After nearly 20 years focused on creating a basis for the introduction of an infrastructure for secure online transactions, the time is now ripe for an officially recognised e-ID. It is important for the Swiss economy that its introduction in Switzerland is not unnecessarily delayed. Both chambers of the Swiss parliament, namely the National Council and the Council of States, have approved the Federal Act on Electronic Identity Services (e-ID Act) by a clear majority. The final vote is scheduled for this coming autumn. Yet there remain critical voices whose arguments can largely be attributed to misunderstandings.

The most common misconceptions about the e-ID

Misconception No. 1: The e-ID is issued by private companies

The truth: The data and thus also the e-ID is issued by the state. Private companies merely provide the technological basis for the e-ID and ensure that the e-ID can also be used in a simple and secure manner in everyday life.

It is undisputed that an officially recognised e-ID is required to make use of secure online services. This is because the so-called social logins, such as Google ID, do not meet the standards for online transactions that require an officially recognised e-ID, e.g. for the conclusion of an insurance contract or the requesting of criminal records.

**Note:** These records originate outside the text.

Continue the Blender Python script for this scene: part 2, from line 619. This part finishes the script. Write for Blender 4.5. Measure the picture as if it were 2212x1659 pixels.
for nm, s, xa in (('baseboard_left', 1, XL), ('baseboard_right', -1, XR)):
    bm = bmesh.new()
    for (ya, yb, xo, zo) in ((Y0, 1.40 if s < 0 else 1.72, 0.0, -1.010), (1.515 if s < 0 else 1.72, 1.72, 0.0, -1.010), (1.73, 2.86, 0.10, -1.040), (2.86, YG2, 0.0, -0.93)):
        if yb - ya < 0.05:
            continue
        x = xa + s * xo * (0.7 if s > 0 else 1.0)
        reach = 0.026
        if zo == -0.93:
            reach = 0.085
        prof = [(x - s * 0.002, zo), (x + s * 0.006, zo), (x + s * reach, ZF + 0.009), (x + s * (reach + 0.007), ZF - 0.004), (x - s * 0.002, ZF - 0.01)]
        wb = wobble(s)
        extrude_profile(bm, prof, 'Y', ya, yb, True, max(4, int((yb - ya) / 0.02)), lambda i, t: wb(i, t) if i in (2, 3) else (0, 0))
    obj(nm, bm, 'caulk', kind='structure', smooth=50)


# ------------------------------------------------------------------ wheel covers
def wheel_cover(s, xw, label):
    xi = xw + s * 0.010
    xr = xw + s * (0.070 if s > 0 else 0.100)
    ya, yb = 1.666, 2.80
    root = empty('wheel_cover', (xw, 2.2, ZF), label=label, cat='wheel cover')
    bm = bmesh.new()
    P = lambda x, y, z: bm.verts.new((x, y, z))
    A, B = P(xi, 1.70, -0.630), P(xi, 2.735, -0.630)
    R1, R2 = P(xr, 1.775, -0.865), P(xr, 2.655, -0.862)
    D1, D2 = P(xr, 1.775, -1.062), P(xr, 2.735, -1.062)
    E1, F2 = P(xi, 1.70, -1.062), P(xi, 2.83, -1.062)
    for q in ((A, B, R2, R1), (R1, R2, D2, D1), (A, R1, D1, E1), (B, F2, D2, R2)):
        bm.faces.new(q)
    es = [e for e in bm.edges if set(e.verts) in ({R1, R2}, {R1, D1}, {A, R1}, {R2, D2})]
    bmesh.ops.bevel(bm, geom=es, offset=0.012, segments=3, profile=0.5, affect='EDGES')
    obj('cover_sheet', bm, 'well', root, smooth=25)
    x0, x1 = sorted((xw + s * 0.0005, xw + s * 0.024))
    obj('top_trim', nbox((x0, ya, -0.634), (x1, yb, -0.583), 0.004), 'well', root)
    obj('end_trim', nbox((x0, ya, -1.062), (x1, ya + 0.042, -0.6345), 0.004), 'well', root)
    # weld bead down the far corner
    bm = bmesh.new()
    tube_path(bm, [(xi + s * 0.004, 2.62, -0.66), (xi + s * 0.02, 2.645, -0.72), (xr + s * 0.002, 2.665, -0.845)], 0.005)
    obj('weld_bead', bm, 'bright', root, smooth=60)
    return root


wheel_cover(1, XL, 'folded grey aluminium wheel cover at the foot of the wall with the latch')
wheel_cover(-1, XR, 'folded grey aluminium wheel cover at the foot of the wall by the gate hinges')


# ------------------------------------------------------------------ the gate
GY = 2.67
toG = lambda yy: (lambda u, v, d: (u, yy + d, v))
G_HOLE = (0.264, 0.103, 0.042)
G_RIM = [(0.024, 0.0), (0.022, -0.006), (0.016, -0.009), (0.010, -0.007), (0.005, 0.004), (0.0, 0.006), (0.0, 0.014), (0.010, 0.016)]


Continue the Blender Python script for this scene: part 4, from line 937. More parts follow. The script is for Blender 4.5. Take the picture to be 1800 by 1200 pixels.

The current draft bill suggests a division of tasks between the state and the private sector. The underlying model stipulates that private companies should take on the task of providing the technical infrastructure and developing the ecosystem as well as reconciling the data; but always on behalf of identity owners. However, it is the federal government that recognises and supervises these private identity providers. And it will ultimately be the federal government that creates the actual personal e-ID, which is nothing more than a legally regulated data record. From this perspective, the federal government is and will remain the only issuer of the e-ID.

Misconception No. 2: Private companies collect, evaluate and monetise the data

The truth: Data protection is given the utmost priority also in the case of the e-ID. Absolute security can unfortunately never be guaranteed. However, suitable framework conditions have been formulated to minimise the risk of data abuse. Besides, the Swiss Federal Data Protection Officer has been involved in the legislative project from the outset. The requirements of the Data Protection Act are guaranteed in their most stringent form for the e-ID.

Not only do users always have full control of their own data and decide when and to whom they disclose their details to, but the regulations formulated in the e-ID Act also in some cases go beyond the provisions stipulated in the Data Protection Act. For example, under the e-ID Act it is not possible to collect data and create personal profiles: the data has to be erased after six months and transactions and personal data must be stored separately in order to prevent any inferences being made. It is also illegal to disclose data, let alone sell it.

Misconception No. 3: The e-ID is a digital passport

The truth: The e-ID does not permit its holders to travel or cross borders. Rather, the e-ID is a qualified login that can be used by people to identify themselves on the internet when making online transactions.

The e-ID can thus not be used as a means of proving one’s nationality when crossing an international border. And we will also therefore not see the abolition of passport offices as is occasionally claimed because the e-ID does not represent an electronic passport in the civic sense.

Misconception No. 4: With e-ID, it will no longer be possible to use the internet anonymously

The truth: e-ID data isn’t shared every time it is used on the internet. Rather, the principle of data minimisation is applied.

Further delays in the introduction of the e-ID Act must be avoided

There is no question that the utmost care must be applied when handling identity data. The Federal Council and parliament have expertly put together a balanced act that assigns the state a key role as the issuer of the e-ID, fully considers issues relating to security and data protection and takes account of the desperate and urgent need of private individuals and companies for a secure means of identification online based on the rapid developments being observed in this area.

Switzerland must ensure it does not miss out on these developments. Let’s make the most of this opportunity: now!